3) Comedy shows would book based on stand-up and not as if they were casting a cooky CBS sitcom. Otherwise I am just going to grow out a huge fro, wear glasses and not stop eating cupcakes until a heart attack or a development deal is mine. (This one is a little more selfish on my part).

I understand that comedy is a business, but I think comics need to stand up for the integrity of the business for their fellow comics.  In the 1970s comics went on strike to get paid.  That is a much more concrete demand than what I am writing about (PETC – People for The Ethical Treatment of Comics?), but integrity is still important.  I know this won’t change anything substantively (I am under no delusion that 30 comics will pull a Rudy tonight and hand in their microphones so that someone like Mick DiFlo, one of the most respected, but anonymous comics in NYC, can perform), but perhaps it will make some comics take a moment and think about what’s going on in comedy.

I know some may dismiss this as the sour grapes of an increasingly bitter comic, but I really would like to see the culture change and not just for me.  The only way I can see this helping is maybe if you know a new comic with some potential, or at least some enthusiasm you can tell them to approach the business more practically and avoid some of the things that will hurt them so that they can look at the business honestly, even if it won’t be honest with them.
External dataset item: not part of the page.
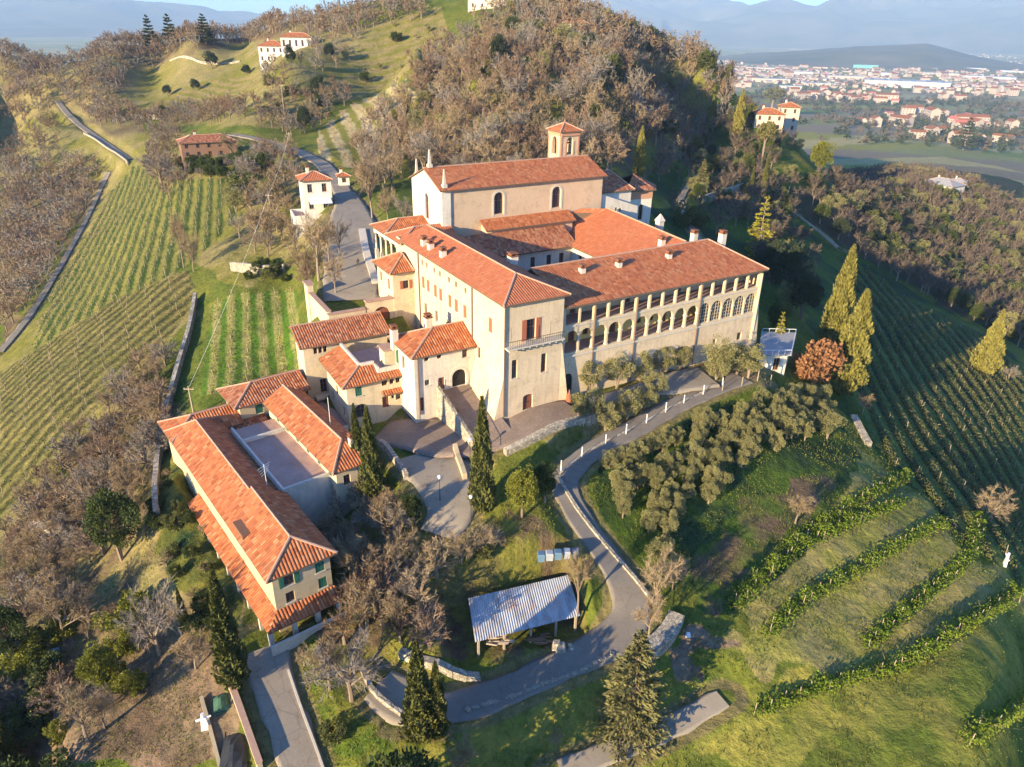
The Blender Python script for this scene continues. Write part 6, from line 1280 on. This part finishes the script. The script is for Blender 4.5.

I remember two very well established comedians saying to me about 4 years ago: don’t do bringers.  Just write and perform over and over again.  Like anyone young, either in life or career, I did not listen until I was knee deep in regrets.  Maybe more young comics will be wiser than me.  Maybe not.

If this is my Jerry Maguire Mission Statement then I can expect my career to go further South, but I having already had a legal career and a girlfriend with a son during my comedy career (check my 2 CDs for details), so I am in uncharted territory for Jerry Maguire. Wish me luck.